Problem to work on. Answer with nothing but the number of lines that include the word "scene".

Given material.

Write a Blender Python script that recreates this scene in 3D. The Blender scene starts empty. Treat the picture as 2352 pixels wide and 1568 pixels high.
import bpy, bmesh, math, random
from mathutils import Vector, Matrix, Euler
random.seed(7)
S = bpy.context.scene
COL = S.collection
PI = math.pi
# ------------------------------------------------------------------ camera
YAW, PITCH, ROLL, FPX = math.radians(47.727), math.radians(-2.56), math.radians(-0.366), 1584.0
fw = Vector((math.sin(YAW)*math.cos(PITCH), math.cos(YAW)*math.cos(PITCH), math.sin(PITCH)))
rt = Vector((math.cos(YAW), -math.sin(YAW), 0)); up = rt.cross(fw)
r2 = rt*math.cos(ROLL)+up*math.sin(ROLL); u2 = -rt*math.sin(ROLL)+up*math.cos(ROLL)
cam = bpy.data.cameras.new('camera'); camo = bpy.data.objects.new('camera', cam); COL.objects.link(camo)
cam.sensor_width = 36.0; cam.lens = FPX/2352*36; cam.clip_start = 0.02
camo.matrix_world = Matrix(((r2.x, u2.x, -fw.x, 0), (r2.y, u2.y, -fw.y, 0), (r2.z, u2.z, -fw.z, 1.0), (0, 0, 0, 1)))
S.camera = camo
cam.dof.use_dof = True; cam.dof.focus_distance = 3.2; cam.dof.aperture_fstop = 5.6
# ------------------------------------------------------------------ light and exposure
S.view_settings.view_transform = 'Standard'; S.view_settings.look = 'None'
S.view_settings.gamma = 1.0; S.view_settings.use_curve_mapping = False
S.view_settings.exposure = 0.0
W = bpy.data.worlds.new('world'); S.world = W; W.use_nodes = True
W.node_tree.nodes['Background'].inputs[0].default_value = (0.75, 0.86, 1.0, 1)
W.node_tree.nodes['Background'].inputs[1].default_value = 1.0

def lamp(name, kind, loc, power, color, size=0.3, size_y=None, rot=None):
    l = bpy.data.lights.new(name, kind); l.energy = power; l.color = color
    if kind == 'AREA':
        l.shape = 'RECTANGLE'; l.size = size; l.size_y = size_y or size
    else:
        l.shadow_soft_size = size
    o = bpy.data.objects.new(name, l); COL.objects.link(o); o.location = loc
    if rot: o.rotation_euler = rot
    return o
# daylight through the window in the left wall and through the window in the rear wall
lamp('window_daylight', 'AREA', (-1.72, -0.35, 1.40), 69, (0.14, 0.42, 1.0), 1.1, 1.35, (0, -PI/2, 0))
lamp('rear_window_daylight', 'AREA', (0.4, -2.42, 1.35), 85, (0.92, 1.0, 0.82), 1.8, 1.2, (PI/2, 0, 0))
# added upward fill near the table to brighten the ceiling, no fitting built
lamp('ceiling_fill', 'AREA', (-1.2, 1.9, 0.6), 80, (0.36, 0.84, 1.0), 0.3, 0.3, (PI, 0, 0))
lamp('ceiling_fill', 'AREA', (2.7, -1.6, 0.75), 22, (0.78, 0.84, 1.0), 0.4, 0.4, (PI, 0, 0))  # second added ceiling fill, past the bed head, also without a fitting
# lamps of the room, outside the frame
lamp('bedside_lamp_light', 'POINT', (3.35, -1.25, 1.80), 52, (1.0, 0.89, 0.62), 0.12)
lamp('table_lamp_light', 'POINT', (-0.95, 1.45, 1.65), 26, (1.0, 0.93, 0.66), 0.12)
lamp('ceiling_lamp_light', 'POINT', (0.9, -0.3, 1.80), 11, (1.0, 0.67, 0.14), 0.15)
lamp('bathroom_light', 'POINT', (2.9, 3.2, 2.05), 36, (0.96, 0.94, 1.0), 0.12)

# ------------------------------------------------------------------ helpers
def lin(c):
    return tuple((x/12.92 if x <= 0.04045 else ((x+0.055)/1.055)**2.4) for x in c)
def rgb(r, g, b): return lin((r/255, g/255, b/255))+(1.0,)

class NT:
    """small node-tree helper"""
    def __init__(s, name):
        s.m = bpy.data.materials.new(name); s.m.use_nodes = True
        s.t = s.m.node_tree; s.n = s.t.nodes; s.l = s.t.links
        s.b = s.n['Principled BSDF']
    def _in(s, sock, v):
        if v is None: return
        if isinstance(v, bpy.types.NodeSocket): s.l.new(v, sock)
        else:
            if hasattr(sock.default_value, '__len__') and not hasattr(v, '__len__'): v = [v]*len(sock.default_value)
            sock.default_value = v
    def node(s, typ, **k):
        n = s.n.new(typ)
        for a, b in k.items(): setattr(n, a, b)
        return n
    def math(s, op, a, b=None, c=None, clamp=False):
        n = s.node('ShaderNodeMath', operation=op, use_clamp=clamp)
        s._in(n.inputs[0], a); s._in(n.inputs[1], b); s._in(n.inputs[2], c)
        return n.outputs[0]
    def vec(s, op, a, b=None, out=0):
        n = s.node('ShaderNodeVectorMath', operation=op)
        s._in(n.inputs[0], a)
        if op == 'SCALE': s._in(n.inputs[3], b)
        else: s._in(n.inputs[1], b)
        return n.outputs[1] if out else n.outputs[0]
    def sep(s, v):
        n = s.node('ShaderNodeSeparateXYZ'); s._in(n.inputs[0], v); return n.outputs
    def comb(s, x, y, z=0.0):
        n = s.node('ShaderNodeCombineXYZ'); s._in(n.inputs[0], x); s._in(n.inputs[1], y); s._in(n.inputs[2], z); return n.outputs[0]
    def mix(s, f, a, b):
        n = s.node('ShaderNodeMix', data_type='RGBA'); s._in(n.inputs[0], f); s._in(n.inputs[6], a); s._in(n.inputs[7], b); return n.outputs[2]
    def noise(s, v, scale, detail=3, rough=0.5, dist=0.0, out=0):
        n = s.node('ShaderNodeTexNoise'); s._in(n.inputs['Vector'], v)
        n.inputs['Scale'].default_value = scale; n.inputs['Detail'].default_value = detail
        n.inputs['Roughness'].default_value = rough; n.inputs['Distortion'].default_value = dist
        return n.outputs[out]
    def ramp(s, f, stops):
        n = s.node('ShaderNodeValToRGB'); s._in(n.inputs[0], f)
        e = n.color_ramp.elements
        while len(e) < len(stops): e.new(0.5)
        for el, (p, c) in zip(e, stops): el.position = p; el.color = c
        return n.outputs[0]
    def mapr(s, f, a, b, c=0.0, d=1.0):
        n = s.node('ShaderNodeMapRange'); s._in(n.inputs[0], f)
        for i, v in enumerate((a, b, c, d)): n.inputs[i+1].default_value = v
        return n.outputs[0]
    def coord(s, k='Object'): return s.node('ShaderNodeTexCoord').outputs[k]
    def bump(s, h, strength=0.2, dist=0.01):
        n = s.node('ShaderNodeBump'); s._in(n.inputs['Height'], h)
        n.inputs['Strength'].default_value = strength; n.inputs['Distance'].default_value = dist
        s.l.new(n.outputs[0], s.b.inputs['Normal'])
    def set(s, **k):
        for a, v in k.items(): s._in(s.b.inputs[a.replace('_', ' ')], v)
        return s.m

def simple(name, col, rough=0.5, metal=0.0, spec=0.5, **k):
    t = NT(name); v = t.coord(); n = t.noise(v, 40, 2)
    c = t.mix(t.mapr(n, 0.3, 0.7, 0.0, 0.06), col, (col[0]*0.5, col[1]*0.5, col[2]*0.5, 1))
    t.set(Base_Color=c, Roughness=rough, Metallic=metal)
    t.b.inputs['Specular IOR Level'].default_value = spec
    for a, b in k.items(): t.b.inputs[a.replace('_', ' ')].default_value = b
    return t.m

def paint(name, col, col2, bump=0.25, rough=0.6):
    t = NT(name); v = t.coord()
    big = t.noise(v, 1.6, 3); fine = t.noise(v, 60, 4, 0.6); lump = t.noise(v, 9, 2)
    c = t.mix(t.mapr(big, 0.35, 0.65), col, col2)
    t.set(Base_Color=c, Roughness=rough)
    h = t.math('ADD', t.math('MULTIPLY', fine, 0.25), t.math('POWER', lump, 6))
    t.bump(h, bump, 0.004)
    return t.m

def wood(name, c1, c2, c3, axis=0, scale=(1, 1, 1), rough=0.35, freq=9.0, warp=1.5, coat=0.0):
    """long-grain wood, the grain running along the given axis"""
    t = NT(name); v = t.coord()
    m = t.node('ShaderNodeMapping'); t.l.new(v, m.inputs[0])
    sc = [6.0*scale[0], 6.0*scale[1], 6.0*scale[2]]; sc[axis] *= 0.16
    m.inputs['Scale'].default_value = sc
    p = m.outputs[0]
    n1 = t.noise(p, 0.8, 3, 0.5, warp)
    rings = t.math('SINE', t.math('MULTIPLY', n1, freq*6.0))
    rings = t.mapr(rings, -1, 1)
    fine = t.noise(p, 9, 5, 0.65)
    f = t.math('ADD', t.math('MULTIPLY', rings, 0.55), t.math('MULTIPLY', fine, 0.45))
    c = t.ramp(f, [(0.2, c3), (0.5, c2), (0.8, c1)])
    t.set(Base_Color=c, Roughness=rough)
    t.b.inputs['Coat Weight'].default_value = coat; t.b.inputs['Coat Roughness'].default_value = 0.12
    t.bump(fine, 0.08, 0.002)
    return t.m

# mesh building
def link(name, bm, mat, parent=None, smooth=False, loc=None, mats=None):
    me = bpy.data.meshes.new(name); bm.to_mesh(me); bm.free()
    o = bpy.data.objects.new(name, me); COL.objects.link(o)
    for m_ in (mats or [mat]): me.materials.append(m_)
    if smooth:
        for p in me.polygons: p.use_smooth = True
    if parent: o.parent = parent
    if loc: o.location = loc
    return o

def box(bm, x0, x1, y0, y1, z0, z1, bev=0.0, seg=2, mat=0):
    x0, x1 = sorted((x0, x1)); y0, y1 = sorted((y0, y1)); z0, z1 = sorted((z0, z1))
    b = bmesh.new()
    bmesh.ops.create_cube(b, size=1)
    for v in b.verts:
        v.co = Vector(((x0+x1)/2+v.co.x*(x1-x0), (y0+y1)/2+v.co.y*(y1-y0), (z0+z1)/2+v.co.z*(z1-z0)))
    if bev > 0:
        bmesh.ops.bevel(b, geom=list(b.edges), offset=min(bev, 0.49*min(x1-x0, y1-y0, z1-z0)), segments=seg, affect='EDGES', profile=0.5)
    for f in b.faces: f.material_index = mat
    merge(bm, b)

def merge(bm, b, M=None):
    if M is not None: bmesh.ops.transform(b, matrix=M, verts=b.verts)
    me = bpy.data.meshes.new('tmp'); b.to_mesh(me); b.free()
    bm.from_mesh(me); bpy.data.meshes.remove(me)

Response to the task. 2